Progress across the stack is making this possible.
- Hardware (compute and storage) is cheaper and easier to access. Amazon Web Services and Google Cloud Platform let you spin up a world class data center. Ofcourse, the quality of our hardware (laptops, tablets, etc) is always getting better.
- Software is becoming more approachable through abstractions, making it easier to realize a concept atleast in early stages. For example, Crowdbotics helps you spin up an app and webserver with different components in a visual way. Even the evolution of document platforms (e.g. Airtable, Google Sheets) can helps to take an idea and make it real.
- Markets and networks are easily available to build teams, validate ideas, and make them real. Upwork connects talent with jobs, Mechanical Turk creates an on-demand 27/7 workforce, Usertesting.com enables research with scale.

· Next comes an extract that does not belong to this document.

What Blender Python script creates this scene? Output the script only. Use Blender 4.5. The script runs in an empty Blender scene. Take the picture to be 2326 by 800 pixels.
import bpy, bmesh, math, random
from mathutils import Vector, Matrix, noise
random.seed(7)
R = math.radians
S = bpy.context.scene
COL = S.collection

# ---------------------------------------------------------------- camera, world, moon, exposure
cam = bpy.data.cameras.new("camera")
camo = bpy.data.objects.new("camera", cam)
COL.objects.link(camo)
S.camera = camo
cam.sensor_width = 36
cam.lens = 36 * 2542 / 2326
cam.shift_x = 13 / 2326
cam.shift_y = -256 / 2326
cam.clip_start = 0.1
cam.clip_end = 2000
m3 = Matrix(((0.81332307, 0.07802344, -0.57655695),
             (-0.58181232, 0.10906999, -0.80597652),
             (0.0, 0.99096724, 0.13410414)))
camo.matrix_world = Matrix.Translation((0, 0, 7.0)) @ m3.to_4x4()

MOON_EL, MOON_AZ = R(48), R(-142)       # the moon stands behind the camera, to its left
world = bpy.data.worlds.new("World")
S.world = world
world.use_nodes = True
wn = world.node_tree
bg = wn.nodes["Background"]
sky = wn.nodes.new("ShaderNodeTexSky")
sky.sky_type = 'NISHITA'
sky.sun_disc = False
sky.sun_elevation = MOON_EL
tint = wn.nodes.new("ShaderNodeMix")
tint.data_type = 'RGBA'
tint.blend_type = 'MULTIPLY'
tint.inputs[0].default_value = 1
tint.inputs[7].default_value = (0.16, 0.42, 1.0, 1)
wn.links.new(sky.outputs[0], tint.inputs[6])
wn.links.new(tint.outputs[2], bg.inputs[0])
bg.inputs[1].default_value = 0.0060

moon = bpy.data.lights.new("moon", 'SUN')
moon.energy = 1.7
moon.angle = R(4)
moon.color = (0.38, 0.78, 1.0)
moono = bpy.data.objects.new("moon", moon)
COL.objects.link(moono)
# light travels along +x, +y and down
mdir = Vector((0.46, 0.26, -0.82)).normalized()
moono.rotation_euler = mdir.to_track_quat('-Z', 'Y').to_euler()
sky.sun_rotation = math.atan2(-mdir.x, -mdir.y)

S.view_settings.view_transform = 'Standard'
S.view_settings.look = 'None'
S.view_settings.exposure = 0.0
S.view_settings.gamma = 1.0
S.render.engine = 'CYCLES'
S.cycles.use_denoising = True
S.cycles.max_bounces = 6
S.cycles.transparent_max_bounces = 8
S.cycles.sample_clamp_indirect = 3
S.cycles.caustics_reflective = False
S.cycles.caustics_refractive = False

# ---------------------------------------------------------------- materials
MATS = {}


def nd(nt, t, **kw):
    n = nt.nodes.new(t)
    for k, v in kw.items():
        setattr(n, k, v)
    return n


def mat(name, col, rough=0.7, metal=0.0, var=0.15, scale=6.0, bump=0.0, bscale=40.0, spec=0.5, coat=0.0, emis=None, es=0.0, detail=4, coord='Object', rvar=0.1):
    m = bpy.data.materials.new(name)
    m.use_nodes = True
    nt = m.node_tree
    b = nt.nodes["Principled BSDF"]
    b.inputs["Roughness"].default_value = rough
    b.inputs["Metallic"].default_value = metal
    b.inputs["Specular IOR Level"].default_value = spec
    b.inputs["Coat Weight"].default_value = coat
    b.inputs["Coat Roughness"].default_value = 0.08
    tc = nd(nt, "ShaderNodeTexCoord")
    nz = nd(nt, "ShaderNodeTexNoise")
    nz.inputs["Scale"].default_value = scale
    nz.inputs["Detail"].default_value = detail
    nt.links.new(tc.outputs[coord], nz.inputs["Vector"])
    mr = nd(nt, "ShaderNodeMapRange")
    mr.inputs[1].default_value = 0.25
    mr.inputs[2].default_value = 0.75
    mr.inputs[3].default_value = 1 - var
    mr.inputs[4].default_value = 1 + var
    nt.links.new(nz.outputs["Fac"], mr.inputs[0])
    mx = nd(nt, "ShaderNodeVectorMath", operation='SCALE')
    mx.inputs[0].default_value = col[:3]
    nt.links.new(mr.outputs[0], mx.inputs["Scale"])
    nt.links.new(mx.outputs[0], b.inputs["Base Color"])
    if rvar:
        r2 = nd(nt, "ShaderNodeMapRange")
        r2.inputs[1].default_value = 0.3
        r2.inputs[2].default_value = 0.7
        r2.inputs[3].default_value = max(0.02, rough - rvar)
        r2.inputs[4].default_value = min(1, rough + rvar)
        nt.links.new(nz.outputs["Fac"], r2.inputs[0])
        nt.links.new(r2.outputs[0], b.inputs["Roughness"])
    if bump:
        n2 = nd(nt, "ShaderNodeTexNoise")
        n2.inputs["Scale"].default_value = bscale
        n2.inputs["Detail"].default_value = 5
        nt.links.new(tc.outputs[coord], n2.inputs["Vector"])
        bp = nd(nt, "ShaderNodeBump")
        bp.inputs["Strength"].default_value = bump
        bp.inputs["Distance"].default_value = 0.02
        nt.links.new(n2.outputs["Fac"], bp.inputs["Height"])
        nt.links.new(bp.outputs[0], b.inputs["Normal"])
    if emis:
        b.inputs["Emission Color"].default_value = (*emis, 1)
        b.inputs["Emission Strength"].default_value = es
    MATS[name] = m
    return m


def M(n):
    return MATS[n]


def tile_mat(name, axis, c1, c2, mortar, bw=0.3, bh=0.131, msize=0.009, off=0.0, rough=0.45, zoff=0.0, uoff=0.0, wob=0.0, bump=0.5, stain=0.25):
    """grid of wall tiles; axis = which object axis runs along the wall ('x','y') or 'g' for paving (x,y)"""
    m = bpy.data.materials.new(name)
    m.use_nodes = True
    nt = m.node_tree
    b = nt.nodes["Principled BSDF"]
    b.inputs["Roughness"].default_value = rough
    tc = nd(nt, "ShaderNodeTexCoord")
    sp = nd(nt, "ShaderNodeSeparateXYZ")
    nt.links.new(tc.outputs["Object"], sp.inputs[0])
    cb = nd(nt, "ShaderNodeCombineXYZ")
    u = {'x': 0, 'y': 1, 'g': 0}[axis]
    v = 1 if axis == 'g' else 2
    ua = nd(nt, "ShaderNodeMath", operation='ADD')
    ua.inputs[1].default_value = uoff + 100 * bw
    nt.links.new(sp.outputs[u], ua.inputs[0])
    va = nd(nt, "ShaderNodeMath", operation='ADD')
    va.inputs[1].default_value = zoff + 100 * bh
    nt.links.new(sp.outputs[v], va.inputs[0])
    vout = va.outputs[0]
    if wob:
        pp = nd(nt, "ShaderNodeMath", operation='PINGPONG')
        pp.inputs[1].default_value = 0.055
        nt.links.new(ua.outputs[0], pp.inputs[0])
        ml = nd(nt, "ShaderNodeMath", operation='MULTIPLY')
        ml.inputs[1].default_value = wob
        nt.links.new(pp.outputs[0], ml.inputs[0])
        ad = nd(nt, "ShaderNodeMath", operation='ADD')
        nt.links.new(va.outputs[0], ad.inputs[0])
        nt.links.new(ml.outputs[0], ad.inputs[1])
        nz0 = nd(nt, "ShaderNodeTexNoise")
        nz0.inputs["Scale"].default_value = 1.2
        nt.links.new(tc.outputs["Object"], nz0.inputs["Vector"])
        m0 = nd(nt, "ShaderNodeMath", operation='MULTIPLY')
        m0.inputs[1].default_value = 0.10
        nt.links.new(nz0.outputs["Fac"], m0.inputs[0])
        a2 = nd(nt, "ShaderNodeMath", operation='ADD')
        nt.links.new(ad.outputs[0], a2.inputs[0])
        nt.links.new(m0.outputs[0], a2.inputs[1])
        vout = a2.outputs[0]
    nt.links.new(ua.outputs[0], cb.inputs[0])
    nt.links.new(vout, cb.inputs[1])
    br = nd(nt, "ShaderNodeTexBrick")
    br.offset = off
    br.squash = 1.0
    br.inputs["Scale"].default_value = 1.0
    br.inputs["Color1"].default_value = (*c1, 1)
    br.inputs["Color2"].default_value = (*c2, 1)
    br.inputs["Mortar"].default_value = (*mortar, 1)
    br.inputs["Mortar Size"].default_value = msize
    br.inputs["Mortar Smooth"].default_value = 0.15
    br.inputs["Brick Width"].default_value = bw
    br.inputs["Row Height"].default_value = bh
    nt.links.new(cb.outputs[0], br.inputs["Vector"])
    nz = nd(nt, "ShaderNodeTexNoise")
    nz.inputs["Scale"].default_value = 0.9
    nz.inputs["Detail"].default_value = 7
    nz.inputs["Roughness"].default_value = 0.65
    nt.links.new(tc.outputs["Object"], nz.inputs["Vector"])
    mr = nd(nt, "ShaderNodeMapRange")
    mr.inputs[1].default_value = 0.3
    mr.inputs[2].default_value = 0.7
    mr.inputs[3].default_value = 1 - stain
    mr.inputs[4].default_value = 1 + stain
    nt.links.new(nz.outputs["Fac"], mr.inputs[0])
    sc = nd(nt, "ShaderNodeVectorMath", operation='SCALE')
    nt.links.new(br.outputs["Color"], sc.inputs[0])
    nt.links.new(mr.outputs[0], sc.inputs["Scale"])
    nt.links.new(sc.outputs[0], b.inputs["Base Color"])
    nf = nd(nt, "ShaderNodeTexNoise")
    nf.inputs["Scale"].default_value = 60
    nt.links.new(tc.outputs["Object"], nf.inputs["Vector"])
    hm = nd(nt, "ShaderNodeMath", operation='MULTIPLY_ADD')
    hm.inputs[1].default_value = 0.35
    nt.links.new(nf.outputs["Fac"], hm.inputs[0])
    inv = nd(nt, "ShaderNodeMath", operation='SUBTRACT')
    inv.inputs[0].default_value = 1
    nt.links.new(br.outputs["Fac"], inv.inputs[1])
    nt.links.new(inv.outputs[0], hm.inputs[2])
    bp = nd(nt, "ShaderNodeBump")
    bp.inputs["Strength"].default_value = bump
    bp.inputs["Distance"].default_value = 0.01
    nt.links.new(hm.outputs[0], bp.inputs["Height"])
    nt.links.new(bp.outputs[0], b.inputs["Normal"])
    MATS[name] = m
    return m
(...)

- Social media has created the formula for building a global audience and business.
- The rise of remote teams and infrastructure to support them (videoconferencing, Slack, etc) helps to connect one individual to the right talent, no matter where they might be in the world.
- Machine learning allows efforts to be compounded. By eliminating deterministic logic from common user experiences (user feeds, searches), they allow user data to create the ideal experience.
This is an exciting time, but worth a thought exercise of how far this can go, and how far it should go. I’m certain there’s a breaking point to infinte leverage, but I’m not clear where that is yet.